Reproduce each line from the first in the data through the line that contains "rng = random.Random(7)" exactly; give nothing else.

* * * * *

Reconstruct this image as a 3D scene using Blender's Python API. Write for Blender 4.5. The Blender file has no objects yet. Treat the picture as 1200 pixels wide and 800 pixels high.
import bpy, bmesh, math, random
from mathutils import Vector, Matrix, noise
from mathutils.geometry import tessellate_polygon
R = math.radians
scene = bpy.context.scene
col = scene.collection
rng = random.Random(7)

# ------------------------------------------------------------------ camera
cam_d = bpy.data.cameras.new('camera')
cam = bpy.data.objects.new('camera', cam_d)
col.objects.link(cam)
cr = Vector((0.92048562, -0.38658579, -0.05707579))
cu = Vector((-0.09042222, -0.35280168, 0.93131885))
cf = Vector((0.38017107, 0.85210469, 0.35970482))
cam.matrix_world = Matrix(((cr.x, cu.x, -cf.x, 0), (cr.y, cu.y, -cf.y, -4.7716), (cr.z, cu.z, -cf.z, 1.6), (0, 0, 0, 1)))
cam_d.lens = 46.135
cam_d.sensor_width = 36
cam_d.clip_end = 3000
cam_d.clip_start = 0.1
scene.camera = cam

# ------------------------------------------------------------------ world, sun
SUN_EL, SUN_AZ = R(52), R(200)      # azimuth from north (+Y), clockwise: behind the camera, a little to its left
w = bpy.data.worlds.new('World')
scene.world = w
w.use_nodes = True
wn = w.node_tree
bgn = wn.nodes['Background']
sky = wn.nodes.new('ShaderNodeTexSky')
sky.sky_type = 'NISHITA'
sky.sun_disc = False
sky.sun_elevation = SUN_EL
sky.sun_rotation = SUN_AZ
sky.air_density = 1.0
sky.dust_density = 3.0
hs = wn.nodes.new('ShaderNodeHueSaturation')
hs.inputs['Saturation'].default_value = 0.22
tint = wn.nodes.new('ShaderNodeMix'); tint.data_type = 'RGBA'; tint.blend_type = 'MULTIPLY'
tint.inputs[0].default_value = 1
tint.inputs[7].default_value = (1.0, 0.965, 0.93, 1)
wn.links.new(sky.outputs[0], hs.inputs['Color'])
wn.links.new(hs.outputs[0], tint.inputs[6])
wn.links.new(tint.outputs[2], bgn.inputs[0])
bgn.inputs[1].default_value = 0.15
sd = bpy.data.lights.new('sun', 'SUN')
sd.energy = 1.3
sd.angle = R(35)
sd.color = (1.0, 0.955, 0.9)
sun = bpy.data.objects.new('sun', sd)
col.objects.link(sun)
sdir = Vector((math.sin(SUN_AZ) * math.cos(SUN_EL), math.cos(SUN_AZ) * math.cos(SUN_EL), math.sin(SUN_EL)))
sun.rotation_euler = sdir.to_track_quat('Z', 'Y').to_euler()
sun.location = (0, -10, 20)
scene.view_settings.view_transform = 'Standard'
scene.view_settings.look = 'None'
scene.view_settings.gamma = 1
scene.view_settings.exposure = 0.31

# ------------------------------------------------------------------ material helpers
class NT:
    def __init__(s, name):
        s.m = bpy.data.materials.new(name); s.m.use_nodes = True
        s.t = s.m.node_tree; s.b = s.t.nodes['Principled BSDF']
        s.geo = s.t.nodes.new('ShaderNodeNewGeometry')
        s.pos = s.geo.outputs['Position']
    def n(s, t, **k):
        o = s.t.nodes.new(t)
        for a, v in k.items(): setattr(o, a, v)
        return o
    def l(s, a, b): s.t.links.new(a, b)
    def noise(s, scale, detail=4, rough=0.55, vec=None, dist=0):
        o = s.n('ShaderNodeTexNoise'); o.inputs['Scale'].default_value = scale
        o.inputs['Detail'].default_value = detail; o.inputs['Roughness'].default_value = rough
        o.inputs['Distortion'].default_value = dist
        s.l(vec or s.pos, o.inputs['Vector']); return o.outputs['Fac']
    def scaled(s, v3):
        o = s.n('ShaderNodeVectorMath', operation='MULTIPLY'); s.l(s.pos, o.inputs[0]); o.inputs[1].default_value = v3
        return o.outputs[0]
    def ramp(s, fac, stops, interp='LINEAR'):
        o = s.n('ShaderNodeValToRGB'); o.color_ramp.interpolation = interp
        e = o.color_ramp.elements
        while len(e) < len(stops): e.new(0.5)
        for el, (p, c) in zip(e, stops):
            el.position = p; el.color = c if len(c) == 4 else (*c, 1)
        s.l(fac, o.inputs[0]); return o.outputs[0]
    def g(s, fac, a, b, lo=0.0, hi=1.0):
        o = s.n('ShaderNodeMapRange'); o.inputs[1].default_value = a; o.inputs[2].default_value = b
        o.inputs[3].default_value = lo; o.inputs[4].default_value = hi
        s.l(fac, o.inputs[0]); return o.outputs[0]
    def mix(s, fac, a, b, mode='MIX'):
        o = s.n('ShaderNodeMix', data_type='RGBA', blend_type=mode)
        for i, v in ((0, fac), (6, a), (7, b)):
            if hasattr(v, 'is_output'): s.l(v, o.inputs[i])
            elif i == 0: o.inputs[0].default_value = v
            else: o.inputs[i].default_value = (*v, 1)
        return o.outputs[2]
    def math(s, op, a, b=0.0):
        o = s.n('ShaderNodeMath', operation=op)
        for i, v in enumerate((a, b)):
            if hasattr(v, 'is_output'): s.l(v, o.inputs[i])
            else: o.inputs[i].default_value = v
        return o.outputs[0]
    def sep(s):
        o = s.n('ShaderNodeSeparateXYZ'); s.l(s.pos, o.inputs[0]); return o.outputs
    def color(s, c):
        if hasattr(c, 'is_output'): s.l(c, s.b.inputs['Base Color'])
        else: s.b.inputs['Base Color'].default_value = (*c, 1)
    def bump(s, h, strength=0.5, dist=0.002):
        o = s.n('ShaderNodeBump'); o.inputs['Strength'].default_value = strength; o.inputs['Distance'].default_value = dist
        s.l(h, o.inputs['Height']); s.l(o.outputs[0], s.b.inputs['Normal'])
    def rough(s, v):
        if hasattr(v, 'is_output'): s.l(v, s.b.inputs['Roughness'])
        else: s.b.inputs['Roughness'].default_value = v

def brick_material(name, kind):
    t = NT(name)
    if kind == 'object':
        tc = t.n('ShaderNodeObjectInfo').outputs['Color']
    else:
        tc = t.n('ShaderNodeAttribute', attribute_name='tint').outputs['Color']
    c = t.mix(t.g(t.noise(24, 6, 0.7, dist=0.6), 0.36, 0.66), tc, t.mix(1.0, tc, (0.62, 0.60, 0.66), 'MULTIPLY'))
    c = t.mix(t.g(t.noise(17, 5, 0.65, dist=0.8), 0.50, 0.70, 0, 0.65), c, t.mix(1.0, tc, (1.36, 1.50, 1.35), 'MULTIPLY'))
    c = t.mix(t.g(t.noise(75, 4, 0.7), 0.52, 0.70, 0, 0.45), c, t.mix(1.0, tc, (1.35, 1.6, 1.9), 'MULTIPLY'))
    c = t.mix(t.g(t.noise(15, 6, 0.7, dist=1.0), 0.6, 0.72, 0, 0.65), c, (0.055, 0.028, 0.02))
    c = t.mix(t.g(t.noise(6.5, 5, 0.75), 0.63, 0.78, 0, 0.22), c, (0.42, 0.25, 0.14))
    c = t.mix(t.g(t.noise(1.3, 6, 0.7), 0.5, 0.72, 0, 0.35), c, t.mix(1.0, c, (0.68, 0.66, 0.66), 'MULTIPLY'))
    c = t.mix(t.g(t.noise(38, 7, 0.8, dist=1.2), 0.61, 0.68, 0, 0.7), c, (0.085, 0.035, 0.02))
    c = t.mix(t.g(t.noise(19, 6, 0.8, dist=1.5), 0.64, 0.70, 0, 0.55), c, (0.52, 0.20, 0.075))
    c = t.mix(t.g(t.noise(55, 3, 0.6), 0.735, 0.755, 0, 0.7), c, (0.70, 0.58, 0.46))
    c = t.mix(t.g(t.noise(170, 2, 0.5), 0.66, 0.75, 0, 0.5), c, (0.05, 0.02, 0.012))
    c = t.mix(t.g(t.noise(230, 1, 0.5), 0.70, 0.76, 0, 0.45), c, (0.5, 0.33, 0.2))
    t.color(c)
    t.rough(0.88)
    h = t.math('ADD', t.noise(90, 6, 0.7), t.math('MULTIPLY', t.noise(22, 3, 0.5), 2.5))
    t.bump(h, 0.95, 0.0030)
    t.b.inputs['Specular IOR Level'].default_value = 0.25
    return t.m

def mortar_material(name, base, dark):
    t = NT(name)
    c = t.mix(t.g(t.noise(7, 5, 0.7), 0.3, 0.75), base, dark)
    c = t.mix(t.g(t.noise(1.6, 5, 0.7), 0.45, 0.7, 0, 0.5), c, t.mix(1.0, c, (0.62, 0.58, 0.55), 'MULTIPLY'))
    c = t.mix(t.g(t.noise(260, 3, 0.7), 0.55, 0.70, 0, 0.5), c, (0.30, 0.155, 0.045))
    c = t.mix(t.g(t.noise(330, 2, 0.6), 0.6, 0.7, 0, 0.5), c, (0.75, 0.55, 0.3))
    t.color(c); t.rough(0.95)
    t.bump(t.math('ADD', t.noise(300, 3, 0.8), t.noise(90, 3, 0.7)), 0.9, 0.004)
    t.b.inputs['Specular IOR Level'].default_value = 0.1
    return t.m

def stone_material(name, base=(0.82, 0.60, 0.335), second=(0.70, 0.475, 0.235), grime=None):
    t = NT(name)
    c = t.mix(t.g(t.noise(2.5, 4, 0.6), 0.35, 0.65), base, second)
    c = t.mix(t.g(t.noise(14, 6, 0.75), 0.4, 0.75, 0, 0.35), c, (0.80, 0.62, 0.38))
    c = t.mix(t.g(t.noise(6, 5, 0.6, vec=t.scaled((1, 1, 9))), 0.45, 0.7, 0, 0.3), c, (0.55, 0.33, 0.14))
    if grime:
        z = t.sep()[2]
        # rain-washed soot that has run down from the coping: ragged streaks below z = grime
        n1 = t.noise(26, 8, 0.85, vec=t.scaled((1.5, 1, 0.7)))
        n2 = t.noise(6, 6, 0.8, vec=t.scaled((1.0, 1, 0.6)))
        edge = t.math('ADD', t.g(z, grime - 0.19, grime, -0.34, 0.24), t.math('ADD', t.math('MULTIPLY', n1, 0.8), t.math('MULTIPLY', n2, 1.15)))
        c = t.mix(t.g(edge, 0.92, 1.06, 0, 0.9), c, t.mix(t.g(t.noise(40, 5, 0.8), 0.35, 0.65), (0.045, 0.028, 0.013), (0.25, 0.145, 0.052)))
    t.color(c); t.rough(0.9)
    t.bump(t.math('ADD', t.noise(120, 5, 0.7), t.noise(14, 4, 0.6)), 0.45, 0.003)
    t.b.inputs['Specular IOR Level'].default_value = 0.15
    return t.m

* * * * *

| Response to this exercise |
Reconstruct this image as a 3D scene using Blender's Python API. Write for Blender 4.5. The Blender file has no objects yet. Treat the picture as 1200 pixels wide and 800 pixels high.
import bpy, bmesh, math, random
from mathutils import Vector, Matrix, noise
from mathutils.geometry import tessellate_polygon
R = math.radians
scene = bpy.context.scene
col = scene.collection
rng = random.Random(7)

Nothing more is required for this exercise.